-- start of Information provided --

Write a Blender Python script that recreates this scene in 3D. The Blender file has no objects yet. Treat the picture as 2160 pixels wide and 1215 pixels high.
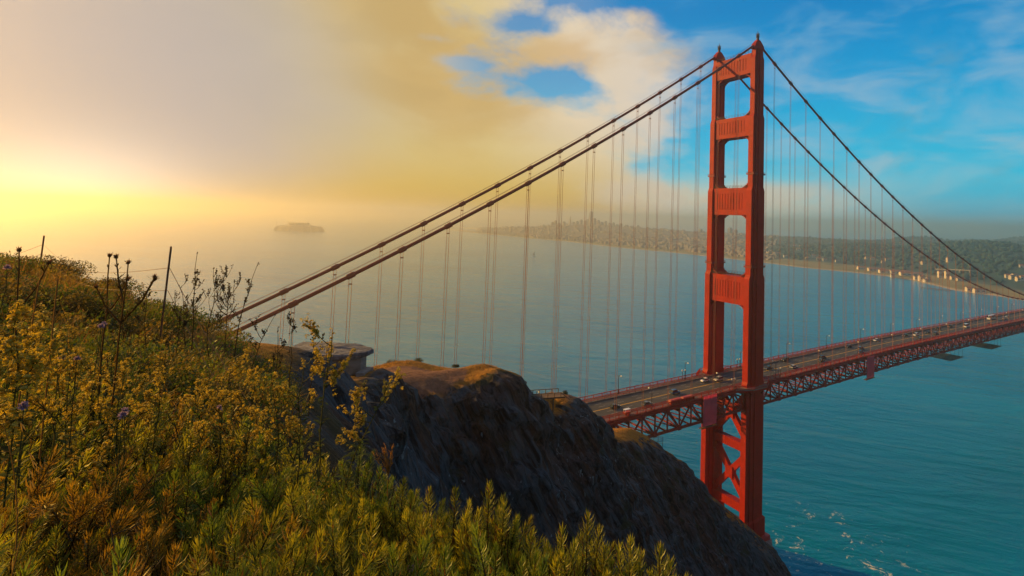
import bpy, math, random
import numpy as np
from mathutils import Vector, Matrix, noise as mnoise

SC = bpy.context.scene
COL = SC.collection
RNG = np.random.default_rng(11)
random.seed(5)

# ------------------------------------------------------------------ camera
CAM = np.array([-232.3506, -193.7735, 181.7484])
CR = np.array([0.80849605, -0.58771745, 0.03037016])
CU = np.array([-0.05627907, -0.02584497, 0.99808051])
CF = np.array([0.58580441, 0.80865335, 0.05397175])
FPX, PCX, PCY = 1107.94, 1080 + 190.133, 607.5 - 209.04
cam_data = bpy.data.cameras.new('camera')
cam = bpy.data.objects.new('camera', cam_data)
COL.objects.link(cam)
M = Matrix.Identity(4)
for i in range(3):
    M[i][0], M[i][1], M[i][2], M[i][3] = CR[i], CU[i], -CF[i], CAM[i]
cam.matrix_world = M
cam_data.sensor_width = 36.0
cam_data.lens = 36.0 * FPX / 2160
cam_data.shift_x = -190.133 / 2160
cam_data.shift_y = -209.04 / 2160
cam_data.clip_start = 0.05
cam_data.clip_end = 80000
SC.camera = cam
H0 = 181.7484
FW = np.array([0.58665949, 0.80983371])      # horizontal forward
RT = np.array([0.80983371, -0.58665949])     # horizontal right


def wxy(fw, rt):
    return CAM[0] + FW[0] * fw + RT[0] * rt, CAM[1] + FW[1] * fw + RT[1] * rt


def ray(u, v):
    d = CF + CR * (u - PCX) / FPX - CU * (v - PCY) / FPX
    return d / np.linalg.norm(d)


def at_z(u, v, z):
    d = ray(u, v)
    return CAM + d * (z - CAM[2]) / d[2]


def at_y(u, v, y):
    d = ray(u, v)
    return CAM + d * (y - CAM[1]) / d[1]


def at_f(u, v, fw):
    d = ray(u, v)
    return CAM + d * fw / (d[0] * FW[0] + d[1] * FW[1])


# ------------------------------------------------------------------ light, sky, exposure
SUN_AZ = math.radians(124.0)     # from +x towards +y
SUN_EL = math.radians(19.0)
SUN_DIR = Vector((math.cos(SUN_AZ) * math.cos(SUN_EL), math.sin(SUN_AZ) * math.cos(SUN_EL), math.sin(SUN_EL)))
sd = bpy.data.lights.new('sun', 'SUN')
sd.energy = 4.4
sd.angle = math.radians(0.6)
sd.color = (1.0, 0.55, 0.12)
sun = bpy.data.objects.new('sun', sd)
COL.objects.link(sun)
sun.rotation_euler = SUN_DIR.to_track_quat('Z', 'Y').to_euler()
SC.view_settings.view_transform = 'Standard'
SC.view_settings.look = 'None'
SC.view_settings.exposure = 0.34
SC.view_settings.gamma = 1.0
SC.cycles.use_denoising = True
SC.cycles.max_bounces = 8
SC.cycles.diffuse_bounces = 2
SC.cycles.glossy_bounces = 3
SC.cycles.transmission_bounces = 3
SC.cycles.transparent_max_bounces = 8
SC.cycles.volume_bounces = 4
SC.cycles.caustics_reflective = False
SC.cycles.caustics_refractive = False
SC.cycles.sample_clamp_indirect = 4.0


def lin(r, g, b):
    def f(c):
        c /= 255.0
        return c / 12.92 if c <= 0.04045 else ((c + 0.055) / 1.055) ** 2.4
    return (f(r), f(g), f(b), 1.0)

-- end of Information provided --

(Given exercise) Pictures are excluded; copy all other data exactly as shown.

(Correct result)
Write a Blender Python script that recreates this scene in 3D. The Blender file has no objects yet. Treat the picture as 2160 pixels wide and 1215 pixels high.
import bpy, math, random
import numpy as np
from mathutils import Vector, Matrix, noise as mnoise

SC = bpy.context.scene
COL = SC.collection
RNG = np.random.default_rng(11)
random.seed(5)

# ------------------------------------------------------------------ camera
CAM = np.array([-232.3506, -193.7735, 181.7484])
CR = np.array([0.80849605, -0.58771745, 0.03037016])
CU = np.array([-0.05627907, -0.02584497, 0.99808051])
CF = np.array([0.58580441, 0.80865335, 0.05397175])
FPX, PCX, PCY = 1107.94, 1080 + 190.133, 607.5 - 209.04
cam_data = bpy.data.cameras.new('camera')
cam = bpy.data.objects.new('camera', cam_data)
COL.objects.link(cam)
M = Matrix.Identity(4)
for i in range(3):
    M[i][0], M[i][1], M[i][2], M[i][3] = CR[i], CU[i], -CF[i], CAM[i]
cam.matrix_world = M
cam_data.sensor_width = 36.0
cam_data.lens = 36.0 * FPX / 2160
cam_data.shift_x = -190.133 / 2160
cam_data.shift_y = -209.04 / 2160
cam_data.clip_start = 0.05
cam_data.clip_end = 80000
SC.camera = cam
H0 = 181.7484
FW = np.array([0.58665949, 0.80983371])      # horizontal forward
RT = np.array([0.80983371, -0.58665949])     # horizontal right


def wxy(fw, rt):
    return CAM[0] + FW[0] * fw + RT[0] * rt, CAM[1] + FW[1] * fw + RT[1] * rt


def ray(u, v):
    d = CF + CR * (u - PCX) / FPX - CU * (v - PCY) / FPX
    return d / np.linalg.norm(d)


def at_z(u, v, z):
    d = ray(u, v)
    return CAM + d * (z - CAM[2]) / d[2]


def at_y(u, v, y):
    d = ray(u, v)
    return CAM + d * (y - CAM[1]) / d[1]


def at_f(u, v, fw):
    d = ray(u, v)
    return CAM + d * fw / (d[0] * FW[0] + d[1] * FW[1])


# ------------------------------------------------------------------ light, sky, exposure
SUN_AZ = math.radians(124.0)     # from +x towards +y
SUN_EL = math.radians(19.0)
SUN_DIR = Vector((math.cos(SUN_AZ) * math.cos(SUN_EL), math.sin(SUN_AZ) * math.cos(SUN_EL), math.sin(SUN_EL)))
sd = bpy.data.lights.new('sun', 'SUN')
sd.energy = 4.4
sd.angle = math.radians(0.6)
sd.color = (1.0, 0.55, 0.12)
sun = bpy.data.objects.new('sun', sd)
COL.objects.link(sun)
sun.rotation_euler = SUN_DIR.to_track_quat('Z', 'Y').to_euler()
SC.view_settings.view_transform = 'Standard'
SC.view_settings.look = 'None'
SC.view_settings.exposure = 0.34
SC.view_settings.gamma = 1.0
SC.cycles.use_denoising = True
SC.cycles.max_bounces = 8
SC.cycles.diffuse_bounces = 2
SC.cycles.glossy_bounces = 3
SC.cycles.transmission_bounces = 3
SC.cycles.transparent_max_bounces = 8
SC.cycles.volume_bounces = 4
SC.cycles.caustics_reflective = False
SC.cycles.caustics_refractive = False
SC.cycles.sample_clamp_indirect = 4.0


def lin(r, g, b):
    def f(c):
        c /= 255.0
        return c / 12.92 if c <= 0.04045 else ((c + 0.055) / 1.055) ** 2.4
    return (f(r), f(g), f(b), 1.0)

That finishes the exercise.